QU’ELLE ARBORE LE CHEVEU BLEU OU UN JUSTAUCORPS BLANC, DE LA VIE D’ADÈLEEN GRAND CENTRAL, ELLE FAIT LA NOUVELLE DÉMONSTRATION D’UN TALENT PLURIEL. LÉA, C’EST TOUT.

Elle aura électrisé les écrans du 66e festival de Cannes -pour se voir d’ailleurs, au même titre que sa partenaire, Adèle Exarchopoulos, associée par Steven Spielberg à la Palme d’or octroyée au film d’Abdellatif Kechiche. Léa Seydoux y est, il est vrai, sensationnelle, tout comme, d’ailleurs, devant la caméra de Rebecca Zlotowski, qu’elle retrouvait trois ans après Belle épine. « La connexion est très forte, sourit-elle, s’agissant de la réalisatrice de Grand central, romance nucléaire qui l’associe à Tahar Rahim (lirepage 28). Nous sommes tout à fait compatibles: elle a le cerveau, et moi le coeur. C’est une intellectuelle, alors que je suis plus instinctive. Je comprends totalement ce qu’elle veut dire et je sais comment l’exprimer. »

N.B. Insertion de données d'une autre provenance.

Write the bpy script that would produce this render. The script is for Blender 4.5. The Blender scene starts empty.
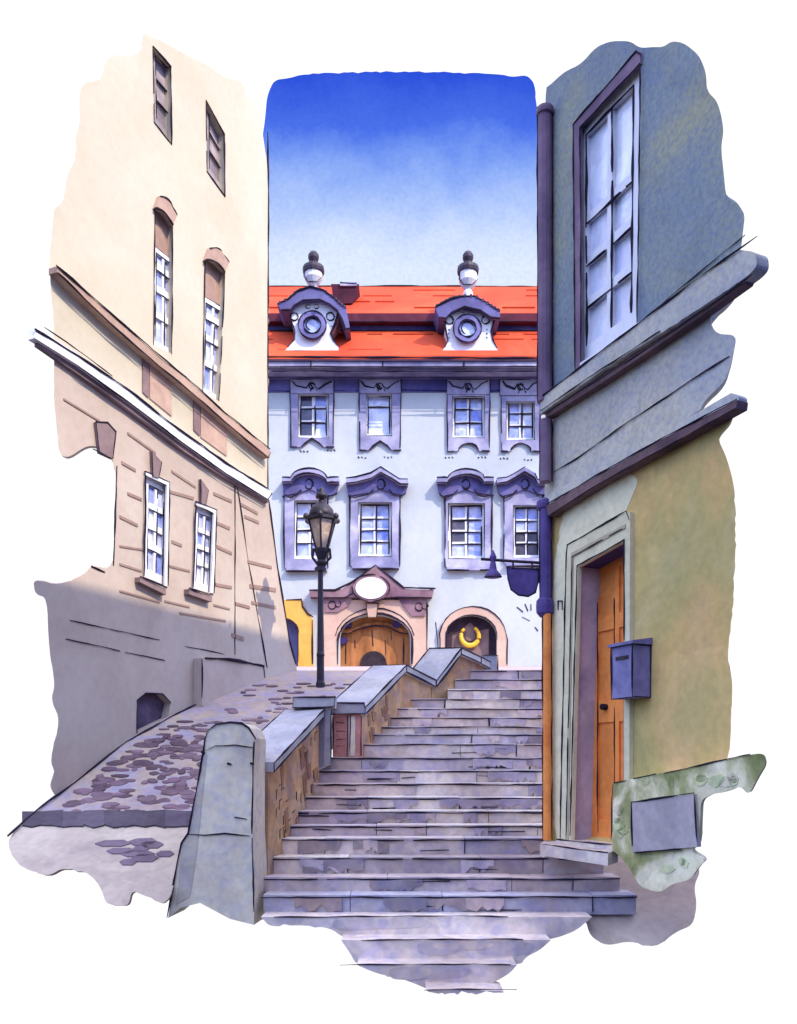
import bpy, math, random
from mathutils import Vector
from mathutils.geometry import tessellate_polygon

# ------------------------------------------------------------------ camera, world, sun, exposure
S = bpy.context.scene
COL = S.collection
F_PX, CX, YH, EYE = 855.0, 398.5, 765.0, 1.6      # focal length in pixels, principal point, eye height

cam_d = bpy.data.cameras.new("camera")
cam = bpy.data.objects.new("camera", cam_d)
COL.objects.link(cam)
cam.location = (0, 0, EYE)
cam.rotation_euler = (math.radians(90), 0, 0)
cam_d.sensor_fit = 'HORIZONTAL'
cam_d.sensor_width = 36
cam_d.lens = 36 * F_PX / 797
cam_d.shift_y = (YH - 512) / 797
cam_d.clip_end = 400
S.camera = cam

SUN_EL, SUN_X, SUN_Y = math.radians(43), 0.76, -0.65
to_sun = Vector((SUN_X, SUN_Y, 0)).normalized() * math.cos(SUN_EL) + Vector((0, 0, math.sin(SUN_EL)))

W = bpy.data.worlds.new("World")
S.world = W
W.use_nodes = True
nt = W.node_tree
nt.nodes.clear()
w_out = nt.nodes.new("ShaderNodeOutputWorld")
sky = nt.nodes.new("ShaderNodeTexSky")
sky.sky_type = 'NISHITA'
sky.sun_disc = False
sky.sun_elevation = SUN_EL
sky.sun_rotation = math.atan2(SUN_X, SUN_Y)
bg_sky = nt.nodes.new("ShaderNodeBackground")
bg_sky.inputs[1].default_value = 0.10
bg_tint = nt.nodes.new("ShaderNodeBackground")      # clear blue sky light from overhead, the sides and behind
tint_c = nt.nodes.new("ShaderNodeValToRGB")         # deeper blue low down, paler overhead
tint_c.color_ramp.elements[0].position, tint_c.color_ramp.elements[0].color = 0.30, (0.34, 0.47, 1.0, 1)
tint_c.color_ramp.elements[1].position, tint_c.color_ramp.elements[1].color = 0.85, (0.76, 0.81, 1.10, 1)
tint_el = nt.nodes.new("ShaderNodeMapRange")          # dim below the horizon, bright above
for i_, v_ in ((1, -0.05), (2, 0.35), (3, 0.04), (4, 2.5)):
    tint_el.inputs[i_].default_value = v_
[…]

Si l’on ne parlera pas encore d’aboutissement -elle n’affiche jamais que 28 printemps, après tout-, il y a, en tout état de cause dans ces deux films, une nouvelle démonstration d’un talent qu’elle a aussi exceptionnel que pluriel. Tôt adoubée par la crème du cinéma d’auteur français, de Bertrand Bonello (De la guerre) à Christophe Honoré (La belle personne), Léa Seydoux a su, dans le même temps, s’attirer les faveurs du cinéma hollywoodien, apparaissant aussi bien dans le Inglorious Basterds de Quentin Tarantino que dans des blockbusters façon Robin Hood de Ridley Scott ou le Mission: Impossible de Brad Bird. Ce qui s’appelle avoir des affinités éclectiques: « J’aime le cinéma américain, c’est une autre manière de faire des films. J’aime quand le corps traduit quelque chose, et il se trouve que dans le cinéma français, c’est plutôt la tendance inverse –réflexion qu’elle assortit d’un geste traduisant un bavardage intempestif. Dans le cinéma américain, on joue avec son corps, et c’est quelque chose que j’apprécie. » Mais si elle se montre à l’aise sur tous les terrains, ses élans n’en continuent pas moins à la porter prioritairement vers les auteurs –« Mes choix sont définitivement orientés par les réalisateurs, opine-t-elle. La rencontre avec quelqu’un, et le regard qu’un réalisateur va porter sur vous, c’est l’essentiel. »

Une féminité différente

Sa filmographie est à cet égard éloquente, qui aligne encore les noms de Raoul Ruiz, Woody Allen, Benoît Jacquot et autre Ursula Meier -cette dernière pour L’enfant d’en haut, assurément l’un de ses rôles marquants. « J’aime travailler avec des femmes, relève-t-elle. Tant avec Ursula qu’avec Rebecca, un lien très fort s’est créé parce qu’elles ont su voir qui j’étais afin de travailler avec moi. Il est bon qu’il y ait un point de vue féminin dans l’art. L’industrie du cinéma a changé: on y voit une féminité différente d’il y a quelques années. » L’invite-t-on à préciser sa pensée qu’elle évoque une dimension plus virile –« les hommes deviennent plus féminins et les femmes plus masculines »; postulat à rapprocher de son appétence affirmée pour les personnages de battantes. Ainsi de la Karole de Grand central, ouvrière du nucléaire concentrant énergie et sensualité, et qu’elle habite avec un naturel déconcertant –« j’aime jouer des personnages qui me paraissent éloignés de moi, même si je ne sais pas vraiment qui je suis », évalue-t-elle.

Electron libre, l’Emma de La vie d’Adèle irradie pour sa part quasi littéralement, encore que l’expérience lui ait, à l’évidence, laissé des sentiments ambivalents –« je voulais vivre quelque chose de fort, éprouver certaines émotions, mais ce fut vraiment très dur. Travailler avec Kechiche, c’est plus que simplement tourner un film. Il faut être totalement investi, et le film a absorbé tout mon temps pendant un an. Je ne suis pas sûre que je serais prête à le refaire. » L’avenir lui appartient, de toute façon, qui prendra dans un premier temps les contours de The Grand Budapest Hotel, de Wes Anderson, et de La Belle et la Bête, de Christophe Gans. Vous avez dit conte de fées??